Written request: From the first line of the data down to and including the line with "PITCH = math.atan2(564.0, F_PX)", copy everything exactly, leaving out pictures.

+ + + + + + +

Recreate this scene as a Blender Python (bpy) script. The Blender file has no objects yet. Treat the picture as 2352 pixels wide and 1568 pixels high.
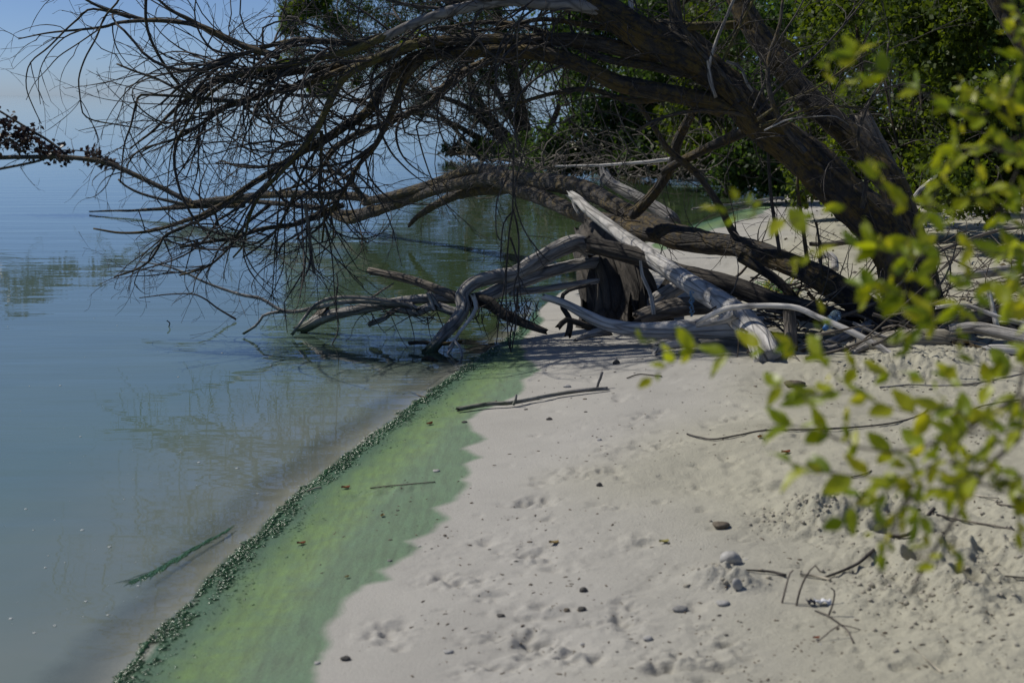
import bpy, math, random
import numpy as np
from mathutils import Vector, Matrix, Quaternion

# ------------------------------------------------------------------ camera, sky, sun, exposure
SC = bpy.context.scene
COL = SC.collection
CAM_H = 1.6
F_PX, CX, CY = 3266.0, 1176.0, 784.0           # a 50 mm lens measured on a 2352 x 1568 grid
PITCH = math.atan2(564.0, F_PX)

cam_d = bpy.data.cameras.new('camera')
cam = bpy.data.objects.new('camera', cam_d)
COL.objects.link(cam)
cam_d.sensor_width = 36.0
cam_d.lens = 36.0 * F_PX / 2352.0
cam_d.clip_start = 0.05
cam_d.clip_end = 30000
cam_d.dof.use_dof = True
cam_d.dof.focus_distance = 9.2
cam_d.dof.aperture_fstop = 4.5
cam.location = (0, 0, CAM_H)
cam.rotation_euler = (math.pi / 2 - PITCH, 0, 0)
SC.camera = cam

SUN_EL = math.radians(50)
SUN_AZ = math.radians(-64)                      # from +Y towards -X: behind the tree, to the left
to_sun = Vector((math.sin(SUN_AZ) * math.cos(SUN_EL), math.cos(SUN_AZ) * math.cos(SUN_EL), math.sin(SUN_EL)))
world = bpy.data.worlds.new('World')
SC.world = world
world.use_nodes = True
wn = world.node_tree
wn.nodes.clear()
sky = wn.nodes.new('ShaderNodeTexSky')
sky.sky_type = 'NISHITA'
sky.sun_disc = False
sky.sun_elevation = SUN_EL
sky.sun_rotation = SUN_AZ
sky.altitude = 0
sky.air_density = 0.46
sky.dust_density = 0.5
sky.ozone_density = 8.0
bg = wn.nodes.new('ShaderNodeBackground')
bg.inputs['Strength'].default_value = 0.078
wo = wn.nodes.new('ShaderNodeOutputWorld')
wn.links.new(sky.outputs[0], bg.inputs[0])
wn.links.new(bg.outputs[0], wo.inputs[0])

sun_d = bpy.data.lights.new('sun', 'SUN')
sun_d.energy = 3.35
sun_d.angle = math.radians(0.53)
sun_d.color = (1.0, 0.95, 0.86)
sun = bpy.data.objects.new('sun', sun_d)
COL.objects.link(sun)
sun.rotation_euler = to_sun.to_track_quat('Z', 'Y').to_euler()
sun.location = (-6, 8, 12)

SC.render.engine = 'CYCLES'
SC.view_settings.view_transform = 'Standard'
SC.view_settings.look = 'None'
SC.view_settings.exposure = 0.13
SC.view_settings.gamma = 1.0
SC.cycles.max_bounces = 6
SC.cycles.diffuse_bounces = 3
SC.cycles.glossy_bounces = 3
SC.cycles.transmission_bounces = 4
SC.cycles.transparent_max_bounces = 12
SC.cycles.caustics_reflective = False
SC.cycles.caustics_refractive = False
SC.cycles.sample_clamp_indirect = 4.0
try:
    SC.cycles.use_denoising = True
    SC.cycles.denoiser = 'OPENIMAGEDENOISE'
    SC.cycles.denoising_prefilter = 'ACCURATE'
except Exception:
    pass

rng = np.random.default_rng(7)
random.seed(7)

# ------------------------------------------------------------------ measured points -> world
CP, SP = math.cos(PITCH), math.sin(PITCH)


def P(x, y, d):
    """the world point seen at grid position x, y when it stands d metres away"""
    r = (x - CX) / F_PX
    u = (CY - y) / F_PX
    return np.array([d * r, d * (CP + u * SP), CAM_H + d * (-SP + u * CP)])


def G(x, y, z=0.0):
    r = (x - CX) / F_PX
    u = (CY - y) / F_PX
    d = (z - CAM_H) / (-SP + u * CP)
    return np.array([d * r, d * (CP + u * SP), z])


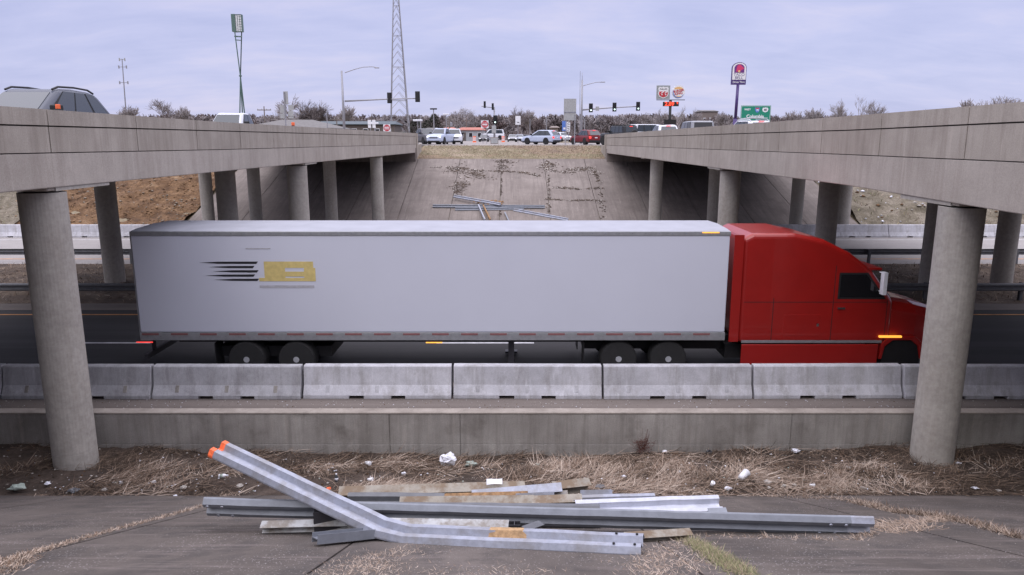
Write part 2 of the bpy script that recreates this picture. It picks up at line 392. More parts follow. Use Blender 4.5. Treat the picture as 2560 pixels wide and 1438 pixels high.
# far paved slope
fj = [-24.2, -20.2, -16.2, -12.4, -8.6, -4.75, -.95, 2.9, 6.6, 10.4, 14.2, 18, 21.8, 25.6]
mb = MB()
for a, b in zip(fj[:-1], fj[1:]):
    for (ya, yb) in ((53.5, 58.3), (58.312, 63.2), (63.212, 68.0)):
        mb.loft([[Vector((a+.02, ya, far_z(ya)-.15)), Vector((b-.02, ya, far_z(ya)-.15)), Vector((b-.02, ya, far_z(ya))), Vector((a+.02, ya, far_z(ya)))],
                 [Vector((a+.02, yb, far_z(yb)-.15)), Vector((b-.02, yb, far_z(yb)-.15)), Vector((b-.02, yb, far_z(yb))), Vector((a+.02, yb, far_z(yb)))]])
tag(mb.build('far_slope_paving', M['far_paving']), kind='structure')
def dirt_fn(sx):
    def f(x, y):
        n = mn.noise(Vector((x * .22, y * .3, 7))) * .7 + mn.noise(Vector((x * .9, y * .9, 2))) * .28 + mn.noise(Vector((x * 2.6, y * 2.6, 2))) * .12
        t = min(max((y - 53.2) / 1.5, 0), 1)
        return max(far_z(y), 0) + .05 + t * (n + .25)
    return f
strip('dirt_slope', [(52.9 + k * .25, 0) for k in range(66)], -41, -24.3, M['dirt'], 70, fn=dirt_fn(-1))
strip('grass_slope', [(52.9 + k * .35, 0) for k in range(47)], -110, -36.5, M['grey_slope'], 160, zoff=.12, fn=dirt_fn(-1))
strip('rocky_slope', [(52.9 + k * .3, 0) for k in range(54)], 25.7, 100, M['grey_slope'], 200, fn=dirt_fn(1))
def bank_fn(x, y):
    t = (y - 68) / 7.0
    return 4.5 + 1.12 * min(max(t, 0), 1) ** .8 + mn.noise(Vector((x * .5, y * .5, 0))) * .10 * math.sin(math.pi * min(max(t, 0), 1))
strip('grass_bank', [(68.02 + k * .25, 0) for k in range(31)], -8.9, 8.8, M['bank'], 70, fn=bank_fn)
strip('cross_street', [(75.9, 5.615), (118, 5.60)], -300, 300, M['street'])
strip('side_street', [(118, 5.60), (240, 5.58)], -14, 4, M['street'])
line('cross_street_edge_line', 77.0, .15, M['line_white'], -9, 9, 5.625)
# low grassy embankment beyond the junction on the right, and a wooded rise behind everything
def hillf(cx, cy, rx, ry, h, base):
    def f(x, y):
        d = ((x - cx) / rx) ** 2 + ((y - cy) / ry) ** 2
        return base + h * max(0, 1 - d) ** 1.0 * (1 + .1 * mn.noise(Vector((x * .1, y * .1, 0))))
    return f
strip('grassy_embankment', [(120 + k * 3, 0) for k in range(14)], 12, 130, M['ground'], 50, fn=hillf(62, 140, 52, 19, 1.9, 5.53))
def woodhill(x, y):
    t = min(max((y - 250) / 160, 0), 1)
    return 5.4 + t * (5.0 + 1.6 * mn.noise(Vector((x * .012, y * .01, 0))) )
strip('wooded_hill', [(250 + k * 12, 0) for k in range(15)], -520, 520, M['woods_floor'], 120, fn=woodhill)

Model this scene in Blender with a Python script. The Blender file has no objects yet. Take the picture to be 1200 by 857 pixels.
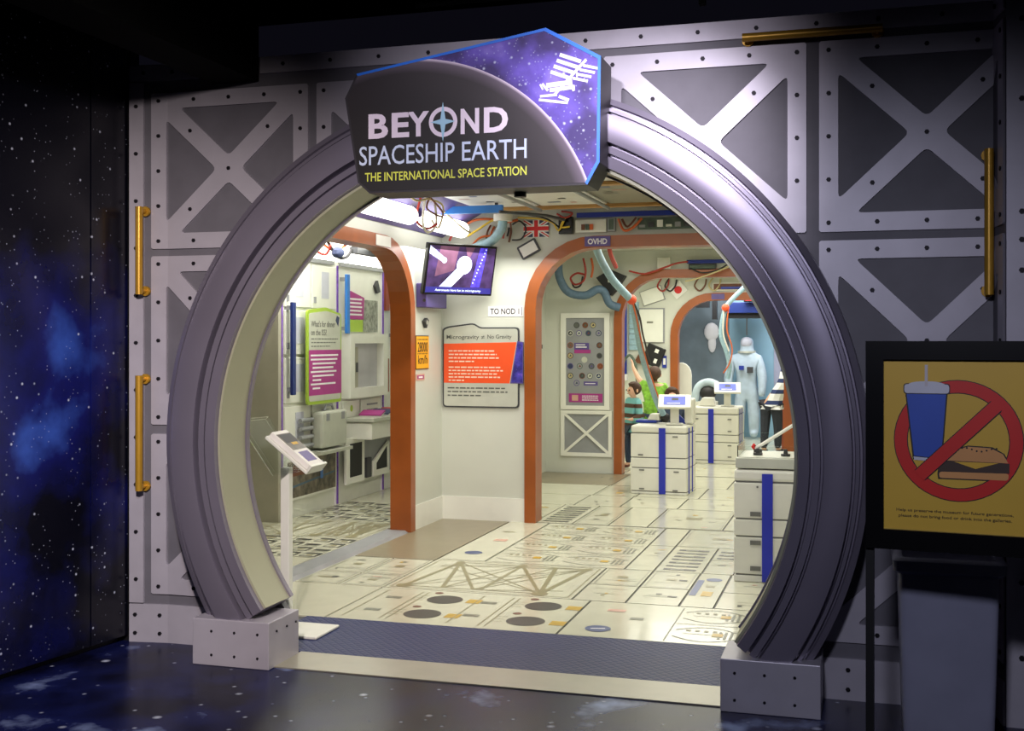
import bpy, bmesh, math, random
from mathutils import Vector, Matrix
random.seed(7)
S = bpy.context.scene
C = S.collection
PI = math.pi
R = math.radians

# ------------------------------------------------------------------ camera
cam_d = bpy.data.cameras.new('camera'); cam = bpy.data.objects.new('camera', cam_d); C.objects.link(cam)
cam.location = (1.7178, -5.3093, 1.65)
cam.rotation_euler = (PI/2, 0, 0.29)
cam_d.sensor_width = 36; cam_d.lens = 1371/1200*36
cam_d.shift_y = -(428.5-399.16)/1200
cam_d.clip_start = 0.05; cam_d.clip_end = 100
S.camera = cam
# ------------------------------------------------------------------ world, exposure
w = bpy.data.worlds.new('world'); S.world = w; w.use_nodes = True
w.node_tree.nodes['Background'].inputs[0].default_value = (0.35, 0.33, 0.6, 1)
w.node_tree.nodes['Background'].inputs[1].default_value = 0.008
S.view_settings.view_transform = 'Standard'; S.view_settings.look = 'None'
S.view_settings.gamma = 1; S.view_settings.use_curve_mapping = False
S.view_settings.exposure = 0.0

def aim(o, target):
    o.rotation_euler = (Vector(target)-o.location).to_track_quat('-Z', 'Y').to_euler()
def area(loc, target, sx, sy, power, col=(1, .97, .88)):
    l = bpy.data.lights.new('area_light', 'AREA'); l.shape = 'RECTANGLE'; l.size = sx; l.size_y = sy
    l.energy = power; l.color = col
    o = bpy.data.objects.new('area_light', l); C.objects.link(o); o.location = loc; aim(o, target); return o
def spot(loc, target, power, ang, blend=.5, col=(1, 1, 1), r=.05):
    l = bpy.data.lights.new('spot_light', 'SPOT'); l.energy = power; l.spot_size = R(ang); l.spot_blend = blend
    l.color = col; l.shadow_soft_size = r
    o = bpy.data.objects.new('spot_light', l); C.objects.link(o); o.location = loc; aim(o, target); return o
WARM = (1, .975, .86)
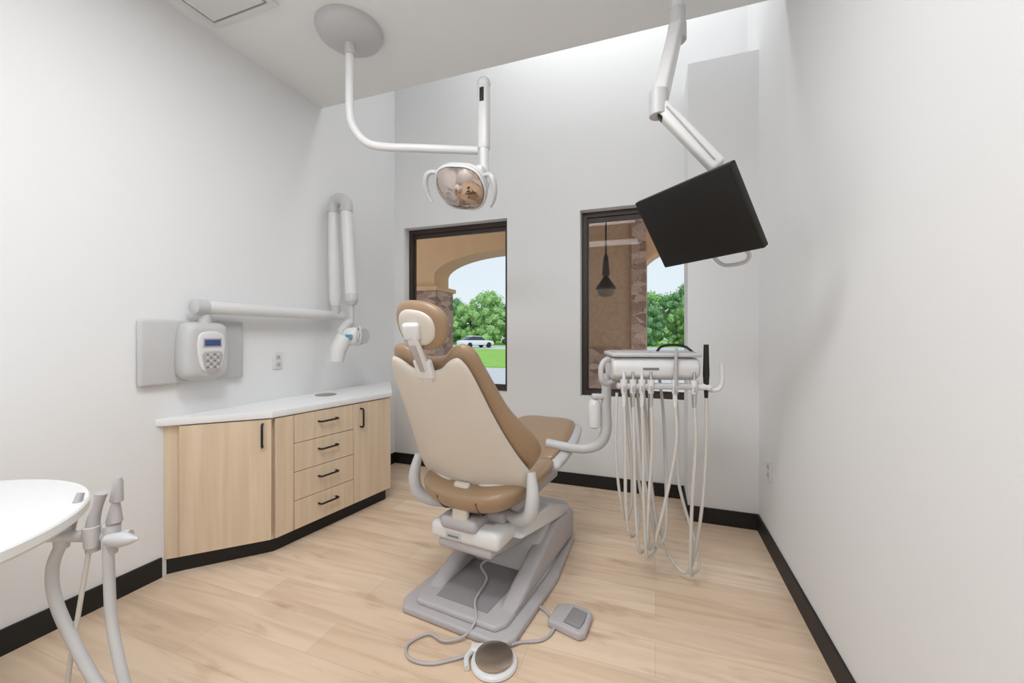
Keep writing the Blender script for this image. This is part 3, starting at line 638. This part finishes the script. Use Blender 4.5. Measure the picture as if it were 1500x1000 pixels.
# car
e = empty('parked_car', (-20.6,44.5,GZ), math.radians(60))
prism('car_body', [(-2.2,0.35),(2.2,0.35),(2.25,0.7),(1.9,0.85),(1.0,0.92),(-1.6,0.95),(-2.2,0.85)], -0.85, 0.85, M_carp, e, bev=0.08, mp=lambda a,b,x:(a,x,b))
prism('car_cabin', [(-1.7,0.9),(1.1,0.88),(0.4,1.38),(-0.9,1.42)], -0.72, 0.72, M_carg, e, bev=0.06, mp=lambda a,b,x:(a,x,b))
prism('car_roof', [(-1.0,1.38),(0.5,1.36),(0.3,1.45),(-0.8,1.47)], -0.7, 0.7, M_carp, e, bev=0.03, mp=lambda a,b,x:(a,x,b))
for x in (-1.4,1.4):
    for y in (-0.8,0.8):
        lathe('wheel', [(0.2,-0.1),(0.33,-0.1),(0.34,0),(0.33,0.1),(0.2,0.1)], M_black, e, loc=(x,y,0.34), r=rot(90,0,0), seg=20)

# world
w = bpy.data.worlds.new('World'); scene.world = w; w.use_nodes = True
nt = w.node_tree; bg = nt.nodes['Background']
tc = nt.nodes.new('ShaderNodeTexCoord'); sp = nt.nodes.new('ShaderNodeSeparateXYZ'); rp = nt.nodes.new('ShaderNodeValToRGB')
nt.links.new(tc.outputs['Generated'], sp.inputs[0]); nt.links.new(sp.outputs['Z'], rp.inputs['Fac'])
rp.color_ramp.elements[0].color = (*s2l((222,229,235)),1); rp.color_ramp.elements[1].position = 0.6; rp.color_ramp.elements[1].color = (*s2l((196,214,232)),1)
nt.links.new(rp.outputs['Color'], bg.inputs['Color']); bg.inputs['Strength'].default_value = 1.2
sl = bpy.data.lights.new('sun', 'SUN'); sl.energy = 1.8; sl.angle = math.radians(20)
so = bpy.data.objects.new('sun', sl); so.rotation_euler = (math.radians(35), math.radians(20), 0); so.location = (0,20,20); col.objects.link(so)

# camera
cd = bpy.data.cameras.new('camera'); cam = bpy.data.objects.new('camera', cd); col.objects.link(cam)
cam.location = (0,0,1.3); cam.rotation_euler = (math.radians(90),0,math.radians(19.65))
cd.sensor_width = 36; cd.lens = 14.11; cd.shift_y = -10/1500; cd.clip_start = 0.02; cd.clip_end = 500
scene.camera = cam
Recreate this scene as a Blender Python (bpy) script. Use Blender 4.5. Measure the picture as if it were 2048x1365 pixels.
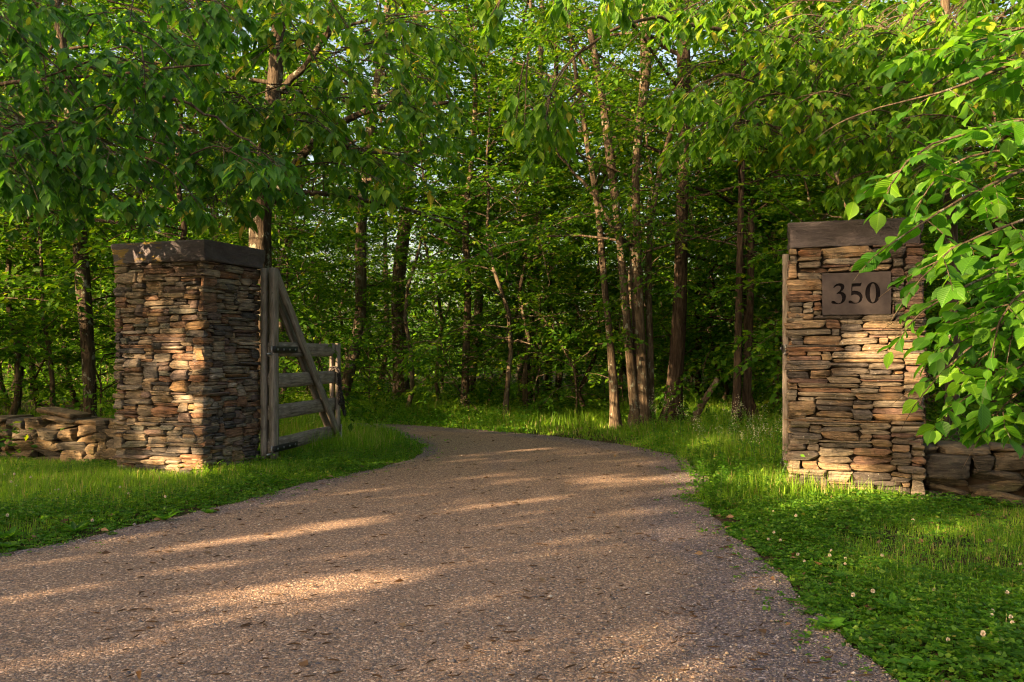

+ + + + + + +

Task response:
Recreate this scene as a Blender Python (bpy) script. The Blender file has no objects yet. Treat the picture as 2352 pixels wide and 1568 pixels high.
import bpy, math, random
import numpy as np
from mathutils import Vector, Matrix, Quaternion

# ------------------------------------------------------------------ camera, sky, sun, exposure
SC = bpy.context.scene
COL = SC.collection
CAM_H = 1.6
F_PX, CX, CY = 3266.0, 1176.0, 784.0           # a 50 mm lens measured on a 2352 x 1568 grid
PITCH = math.atan2(564.0, F_PX)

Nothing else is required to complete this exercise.